The awards were announced on Sunday:
• Best Play went to Wrong Side of the Wire, by NDSS Dance Company, which also won Best Ensemble. The Best Director award was given to Kelly Barnum and Sarah Kielly for the same production.
• Best Original Script went to Gordon McInnis of Dark Pond Productions for Stranger Than Fiction and an honourable mention was given to Chris Thompson of The Collective for his original script, Hobson’s Choice.
• Best Actor in a Female Lead Role was awarded to Vicki Barta, in Dark Pond Production’s Stranger Than Fiction and an Honourable Mention went to Julie Douglas, in The Collective’s Hobson’s Choice.
• Best Actor in a Male Lead Role was awarded to Charlie Whelton in ECHO Players’ Working Hypothesis.
• Best Actor in a Female Supporting Role went to Brooklin Urquart, in KSS’s A Game and an Honourable Mention was given to Gabriela Conn, in NDSS Dance Company’s Wrong Side of the Wire.
• Best Actor in a Male Supporting Role went to Cliff Mooney, in The Collective’s Hobson’s Choice.
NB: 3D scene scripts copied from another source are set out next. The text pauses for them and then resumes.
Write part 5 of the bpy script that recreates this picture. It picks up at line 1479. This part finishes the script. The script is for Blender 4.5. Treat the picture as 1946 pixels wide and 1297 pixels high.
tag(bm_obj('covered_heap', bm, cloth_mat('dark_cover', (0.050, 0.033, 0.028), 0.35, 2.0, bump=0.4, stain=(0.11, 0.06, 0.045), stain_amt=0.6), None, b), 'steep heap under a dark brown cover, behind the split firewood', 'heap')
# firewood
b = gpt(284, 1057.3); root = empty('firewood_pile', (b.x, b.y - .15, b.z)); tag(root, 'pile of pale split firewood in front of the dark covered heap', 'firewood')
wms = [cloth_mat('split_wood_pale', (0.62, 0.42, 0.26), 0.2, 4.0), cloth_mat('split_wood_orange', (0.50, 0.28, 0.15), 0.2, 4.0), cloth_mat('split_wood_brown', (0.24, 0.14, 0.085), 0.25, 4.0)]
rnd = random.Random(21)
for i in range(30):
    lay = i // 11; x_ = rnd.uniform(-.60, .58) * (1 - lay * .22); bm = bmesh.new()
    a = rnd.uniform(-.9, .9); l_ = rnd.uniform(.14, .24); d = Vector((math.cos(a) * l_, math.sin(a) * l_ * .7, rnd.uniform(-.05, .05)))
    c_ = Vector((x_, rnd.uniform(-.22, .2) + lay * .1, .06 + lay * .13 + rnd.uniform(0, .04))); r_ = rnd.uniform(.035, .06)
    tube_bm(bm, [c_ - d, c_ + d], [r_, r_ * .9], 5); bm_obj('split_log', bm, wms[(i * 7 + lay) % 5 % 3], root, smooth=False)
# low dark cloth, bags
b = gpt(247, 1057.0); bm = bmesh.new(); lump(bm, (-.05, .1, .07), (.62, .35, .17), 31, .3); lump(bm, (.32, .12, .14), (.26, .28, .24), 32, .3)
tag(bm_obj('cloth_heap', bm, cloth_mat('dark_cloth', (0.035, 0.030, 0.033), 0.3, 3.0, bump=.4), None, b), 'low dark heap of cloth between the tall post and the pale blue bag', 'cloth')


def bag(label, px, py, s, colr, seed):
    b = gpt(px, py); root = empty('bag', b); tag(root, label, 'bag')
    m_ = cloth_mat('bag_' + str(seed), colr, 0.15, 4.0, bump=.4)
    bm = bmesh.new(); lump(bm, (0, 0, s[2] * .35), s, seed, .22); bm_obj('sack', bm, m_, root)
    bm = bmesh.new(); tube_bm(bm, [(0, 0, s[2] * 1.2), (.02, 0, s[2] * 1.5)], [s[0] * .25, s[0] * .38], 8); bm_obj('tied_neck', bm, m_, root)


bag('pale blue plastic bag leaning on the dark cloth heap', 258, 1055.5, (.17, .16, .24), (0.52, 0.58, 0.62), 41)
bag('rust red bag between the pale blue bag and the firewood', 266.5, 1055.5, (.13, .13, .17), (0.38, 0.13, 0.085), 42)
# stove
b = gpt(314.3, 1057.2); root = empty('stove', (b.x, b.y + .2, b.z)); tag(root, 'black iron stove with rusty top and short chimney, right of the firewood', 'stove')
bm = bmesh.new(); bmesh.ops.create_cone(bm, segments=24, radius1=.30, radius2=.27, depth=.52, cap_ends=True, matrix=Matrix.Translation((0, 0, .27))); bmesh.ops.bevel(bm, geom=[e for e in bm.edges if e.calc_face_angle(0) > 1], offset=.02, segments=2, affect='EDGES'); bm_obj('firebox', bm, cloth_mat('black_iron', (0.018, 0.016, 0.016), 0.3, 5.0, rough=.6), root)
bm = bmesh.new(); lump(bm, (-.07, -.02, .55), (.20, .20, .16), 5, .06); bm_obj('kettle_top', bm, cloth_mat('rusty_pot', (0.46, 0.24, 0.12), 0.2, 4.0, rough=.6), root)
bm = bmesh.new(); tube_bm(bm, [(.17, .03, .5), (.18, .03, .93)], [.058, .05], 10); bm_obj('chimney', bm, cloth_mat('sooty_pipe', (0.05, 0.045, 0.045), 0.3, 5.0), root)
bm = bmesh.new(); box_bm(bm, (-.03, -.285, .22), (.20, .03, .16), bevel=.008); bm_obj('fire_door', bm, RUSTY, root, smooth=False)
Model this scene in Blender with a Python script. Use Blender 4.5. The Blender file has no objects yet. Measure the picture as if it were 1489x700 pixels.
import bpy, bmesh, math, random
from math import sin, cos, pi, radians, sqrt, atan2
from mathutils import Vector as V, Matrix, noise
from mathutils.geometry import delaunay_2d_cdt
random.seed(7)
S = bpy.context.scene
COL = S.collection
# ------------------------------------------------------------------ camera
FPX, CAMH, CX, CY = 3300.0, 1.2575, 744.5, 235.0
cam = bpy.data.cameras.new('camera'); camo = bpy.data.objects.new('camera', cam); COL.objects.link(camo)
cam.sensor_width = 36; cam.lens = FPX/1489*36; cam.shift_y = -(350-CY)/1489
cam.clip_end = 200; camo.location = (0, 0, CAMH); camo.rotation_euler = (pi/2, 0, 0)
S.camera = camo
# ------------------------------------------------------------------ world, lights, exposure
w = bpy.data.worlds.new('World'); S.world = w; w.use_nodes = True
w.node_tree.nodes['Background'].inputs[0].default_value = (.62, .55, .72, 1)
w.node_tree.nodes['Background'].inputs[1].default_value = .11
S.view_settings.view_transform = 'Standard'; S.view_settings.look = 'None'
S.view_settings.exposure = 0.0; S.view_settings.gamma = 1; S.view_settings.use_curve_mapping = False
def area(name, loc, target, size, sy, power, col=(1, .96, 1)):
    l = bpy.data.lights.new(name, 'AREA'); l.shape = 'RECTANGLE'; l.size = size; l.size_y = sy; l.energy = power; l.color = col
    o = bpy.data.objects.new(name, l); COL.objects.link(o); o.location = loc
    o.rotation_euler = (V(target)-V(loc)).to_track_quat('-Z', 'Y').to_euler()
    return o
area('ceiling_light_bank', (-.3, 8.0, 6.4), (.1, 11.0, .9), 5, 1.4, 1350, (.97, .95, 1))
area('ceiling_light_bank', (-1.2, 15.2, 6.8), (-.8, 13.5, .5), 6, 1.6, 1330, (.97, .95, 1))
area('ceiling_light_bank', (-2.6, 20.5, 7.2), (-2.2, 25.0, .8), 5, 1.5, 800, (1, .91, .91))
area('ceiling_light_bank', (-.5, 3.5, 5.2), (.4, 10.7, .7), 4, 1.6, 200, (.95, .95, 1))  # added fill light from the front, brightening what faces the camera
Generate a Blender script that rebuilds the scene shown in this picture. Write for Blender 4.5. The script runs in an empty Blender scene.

And one last Honourable Mention for Best Ensemble was won by KSS’s production, A Game.
• Best Performance by a Young Actor was named by our adjudicator as “an award needing its own trophy” and was given to Keanna Jeffs in ECHO Youth’s Oh, What A Tangled Web.
Armstrong said he was impressed with the number of original plays that were submitted, the incredible talent of young people on Vancouver Island and the calibre of the productions as a whole.